Simon Holland agrees with Davis on the importance of intersessions and a student's ability to catch up if they fall behind.

"We had kids who were finishing credit recovery the day of graduation," Simon Holland says after attending graduations this month. "And having the ability to walk out of here with a high school diploma versus not is a huge impact on those kids for their later income potential and everything that happens to them later."


Original Story: Washoe County School District is considering changing its calendar school year starting in Fall 2019.

WCSD Board of Trustees President Katy Simon Holland previously said that there's isn't a specific reason to reassess the calendar schedule, but they hear enough from parents about the schedule to take a look.

"The school calendar is one of the things that we get emails about all year-round," Simon Holland says.

Holland says one of the things they hear about most is making summer longer.

"Well that's a challenge when we have to balance that against the number of days we have to have them in school, the number of minutes we have to have them in school," Holland says.

Another hot topic, the fall break.

"We also hear that people really like the fall break," Holland says. "But for other families it's a hardship."

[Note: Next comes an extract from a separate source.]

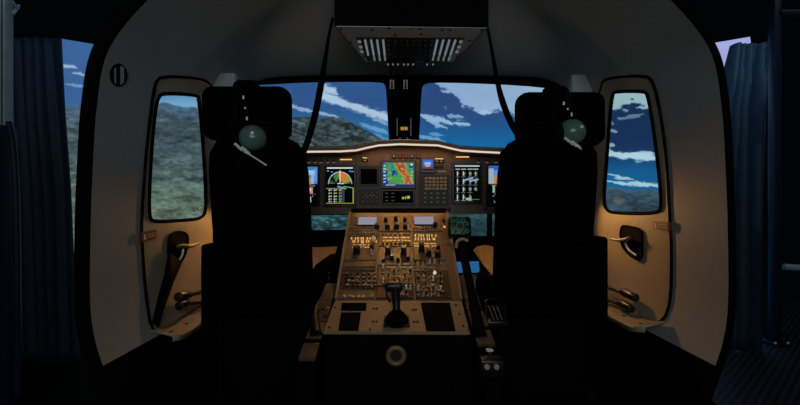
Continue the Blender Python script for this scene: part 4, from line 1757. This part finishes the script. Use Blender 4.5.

A survey asked people to rank priority of certain breaks like summer and fall, as well as side-effects to changes like testing. About 18,000 people took the survey. 

Holland says if changes happen, they have to consider more than schooling requirements.

"Also the desire high school students have to be able to get their finals before their winter break," Holland says.

While the district hears criticism of the current schedule often, two women we spoke with say they like it the way it is.

"I feel very strongly about keeping it the way it is," Monica Reynolds, whose son attends Damonte Ranch High School, says. "I think it's more productive and efficient for the kids."

"You still get so much break time but the kids aren't gone long enough to lose the routine of school," Pam Rodriguez, whose son attends Hunsberger Elementary School, says.

Holland says if they do make any changes, she expects them to be around a little while.

"It's very disruptive to change the school calendar," Holland says. "So we don't want to just arbitrarily change it year after year if we change it. It would stay for a while."

Of the nearly 18,000 people who took the survey, 62% were parents, 24% staff, 9% students and 5% community members. 

Concerning the current academic calendar, 27.2% of the people said they preferred having one week off in the fall, while 23.9% said they liked ending classes before the winter break.

Participants also said they'd most like to see school start the second week of August. That specific option includes a fall break, a two-week break in winter and one week off in spring. The current balanced calendar option, was rated the lowest along with another similar option, but with classes starting the first week of September, and had one week off in fall and spring, and two weeks off in winter. 

The District says with those responses, "it appears there is just slightly more agreement that the semester should end before the winter break as opposed to starting school later in August."

Board members are scheduled to discuss the results at Tuesday's meeting, starting at 2 p.m.